I have strengths as a travelling companion, but keeping records of bank accounts and flights and numerous other things are not amongst them. They are Mr Collin's’s strengths, so losing his phone was, particularly as we were far from home, SERIOUS. Supportively calm (in the circumstances) I endorsed his plan to go back to the place where, after taking a photo, we had sat briefly on a bench to have a sip from our water bottles. Mr Collins left me his backpack so I could search (again!) and I also searched my backpack. Meanwhile (interestingly as I had earlier that morning said, after Mr Collins had commented on the unusual arm motions of a man who ran past us, that I hadn’t seen him run in quite a number of years) Mr Collins took off at speed to retrace our steps.

After searching the backpacks, I lugged them on my back and followed along behind. I also asked various Newcastle locals (particularly those with prams as those with prams are typically thoughtful and observant people) what they would do if they lost a phone and where was the local police station. Most told me that if anyone of criminal intent found the phone, they’d send it offshore for parts (not a positive response) or if not of criminal intent, they would hand it in ‘somewhere’ where it would be lost in a black hole of bureaucracy. Knowing that if we didn’t find the phone short term, we’d have to shut down bank accounts and so on, I anxiously walked in the direction from which we had come.

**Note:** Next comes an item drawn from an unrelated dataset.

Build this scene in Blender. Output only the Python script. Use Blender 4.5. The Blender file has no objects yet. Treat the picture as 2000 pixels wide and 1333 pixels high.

And I walked and walked. Because it turned out Mr Collins and I had walked two kilometres from where we’d sat on the bench. Quite the distance. In addition to accosting innocent passersby with queries about the phone, I took my phone out of my back back. I searched ‘find my phone’ to find that even though two of my sons and Mr Collins could find MY phone, I could not find his. But then I received a call! As it was Mr Collins’s number, I answered cautiously. Was it a criminal? No! It was Mr Collins. After looking under every park bench (because he’d forgotten where we had sat), he’d found the phone!

Crisis averted except … We’d walked an extra four kilometres! Meaning our total for the day would be 32 kilometres, not 28. But we were happy to have the phone!

Having passed Newcastle and the outskirts, we moved into the lovely countryside of Northumberland. Our accomodation didn’t have a pub close by, so we bought bread, cheese and ham and that’s what we had for dinner (also wine to celebrate finding the phone and not expiring during the hike).

Ailments: My feet are my weak point on long hikes (a problem as they are attached to my legs). Currently I have ten hot poker toes attached to my feet, but I hope they will feel much better tomorrow. Nothing too grim, though I fear the second toe from each foot might lose a toe nail. Mr Collins is relatively well, but is groaning regularly in his sleep and mentioned ‘chafing’ on more than one occasion. We’re staying in a farm house in a lovely room with two large windows overlooking the fields close by. On the way here, we walked though fields and country paths framed by native flowers and handsome hedges. Plenty of animals too, particularly the gorgeous romance hearted dairy cattle.

And the wall! We saw snippets of wall and fort in the first few hours of our journey, but later this afternoon we saw an inspiring stretch of stones. I’ll give more details soon, but the AD 152ish original wall was planned to be 6 metres high and 3 metres wide, with a 6 metre deep ditch (with spikes) on one side of it. Every thousand steps (around a mile) there were forts and lookouts. Be gone, Scotts! We saw a magnificent portion of such a wall this afternoon, and I couldn’t believe how we were the only ones there, and could walk up and down its length - being so close the almost 2.000 year old stone wall was magical.

More tomorrow but I am exhausted from our adventures. On that, I’ve just remembered that while most Novocastrians were lovely (see phone drama, above), one man called me an f***ing idiot because he almost rode into me with his bike. I yelled back that he should have whistled (I said it a few times) and it was only when Mr Darcy looked discombobulated and yelled ‘use your bell’ that I appreciated I had committed a cycling faux pas.

Final photos are of our lovely stretch of wall, appropriately situated at Heddon On the Wall (a postcard picture village), and a celebratory cider at the end of our 32km journey.